How to choose a safe password
Keep your user account protected
Updated over a week ago

The first step in protecting your online privacy is creating a safe password - i.e. one that a computer program or persistent individual won't easily be able to guess in a short period of time. To help you choose a secure password, we use a password strength system, powered by Google, that will rate your password to determine how easily an attacker can guess your password. Your password must pass the Google strength test to meet the acceptable password standards.

At a minimum, your password must contain:

  • At least 8 characters

  • At least 1 number

  • At least 1 uppercase letter

  • At least 1 lowercase letter

  • At least 1 symbol character: ~!@#$%^&*()+-={}[]:";'<>?,./\|`

  • Must pass Google's password strength test. See below for tips.

Our interface will provide you with instant feedback while you're typing your password to ensure it meets all guidelines. Look for the Strong Password Requirements section on the page to make sure you're meeting all the requirements.

The strong password requirements section appears adjacent to the New Password field if you're on a desktop/laptop/tablet device and below the new password fields if you're on a small screen mobile phone device.

As you type, the system will instantly evaluate your password. Once you've successfully met each requirement, the icon next to each requirement will turn to a green checkmark indicating you've fulfilled that requirement.
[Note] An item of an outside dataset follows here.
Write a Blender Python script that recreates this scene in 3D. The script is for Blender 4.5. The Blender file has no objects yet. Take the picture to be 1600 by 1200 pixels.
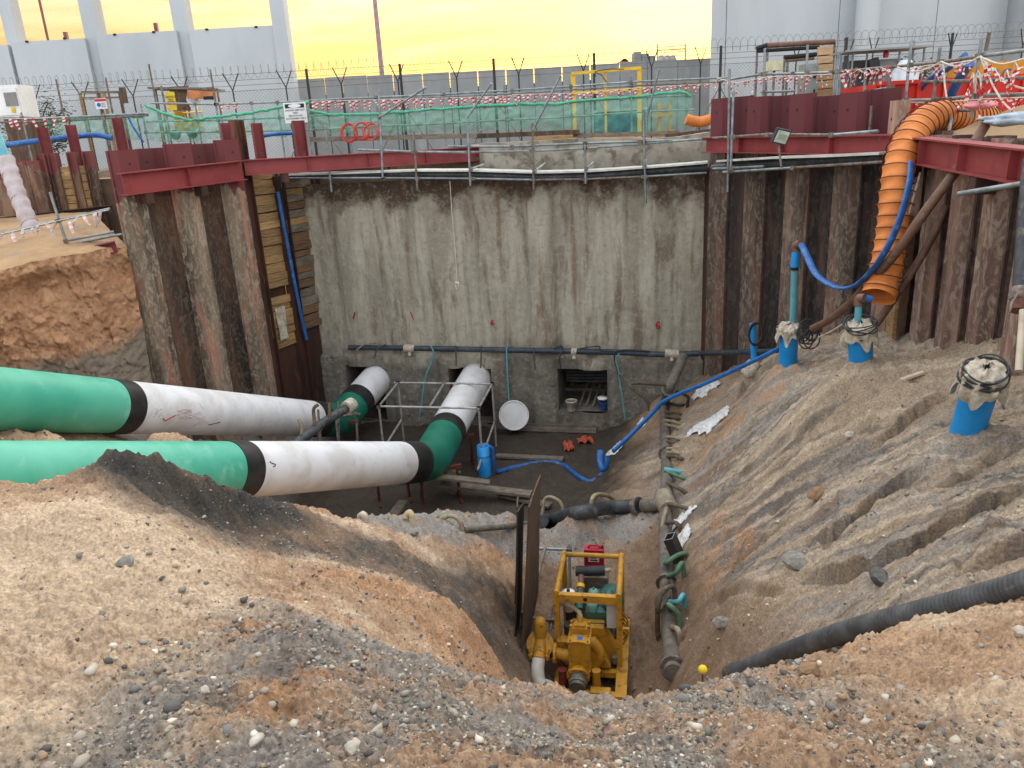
import bpy, bmesh, math, random
import numpy as np
from mathutils import Vector, Matrix, noise as mnoise
random.seed(7); rng = np.random.default_rng(11)
C = bpy.context.scene.collection
scene = bpy.context.scene
# ------------------------------------------------------------------ camera
F = 1202.0; TH = math.radians(18.0); PH = math.radians(3.2); CZ = 1.6
fw = np.array([0, math.cos(TH), -math.sin(TH)]); r0 = np.array([1., 0, 0]); u0 = np.array([0, math.sin(TH), math.cos(TH)])
RV = math.cos(PH)*r0 - math.sin(PH)*u0; UV = math.sin(PH)*r0 + math.cos(PH)*u0
cam_d = bpy.data.cameras.new('camera'); cam = bpy.data.objects.new('camera', cam_d); C.objects.link(cam)
cam_d.sensor_width = 36; cam_d.lens = F/1600*36; cam_d.clip_end = 3000; cam_d.clip_start = 0.05
M3 = Matrix(((RV[0], UV[0], -fw[0]), (RV[1], UV[1], -fw[1]), (RV[2], UV[2], -fw[2])))
cam.matrix_world = Matrix.Translation((0, 0, CZ)) @ M3.to_4x4()
scene.camera = cam
# ------------------------------------------------------------------ sky, sun, exposure
world = bpy.data.worlds.new('World'); scene.world = world; world.use_nodes = True
SUN_EL, SUN_AZ = math.radians(7), math.radians(14)      # azimuth measured from +Y towards +X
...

Once all items have a green checkmark shown, then you've successfully met the strong password requirements.

Tips for creating a secure password:

  • Include punctuation marks and/or numbers.

  • Mix capital and lowercase letters.

  • Include similar looking substitutions, such as the number zero for the letter 'O' or '$' for the letter 'S'.

  • Create a unique acronym.

  • Include phonetic replacements, such as 'Luv 2 Laf' instead of 'Love to Laugh'.

  • Try using made up words that can't be found in an English dictionary.

Things to avoid:

  • Don't reuse passwords for multiple important accounts, such as email and online banking.

  • Don't use a password that is listed as an example of how to pick a good password.

  • Don't use a password that contains personal information (your name, birth date, year of birth, current year, etc.)

  • Don't use words or acronyms that can be found in an English dictionary.

  • Don't use keyboard patterns (asdf, qwerty, zxcv) or sequential numbers (1234, 9876).

  • Don't make your password all numbers, all uppercase letters or all lowercase letters - mix it up.

  • Don't use repeating characters (aa11).

  • Don't use sports team names or common English dictionary words. (i.e. yankees99, redsox04, cowboys95, hockey1, baseballman22, etc.)

  • Don't use common bad passwords (123456, password, password123, qwerty, abc123, welcome, letmein, baseball, football, etc.)

Tips for keeping your password secure:

  • Never tell your password to anyone (this includes your assignor, friends, significant others, roommates, the staff members, parrots, etc.).

  • Never write your password down.

  • Never send your password by email.

  • Periodically test your current password and change it to a new one.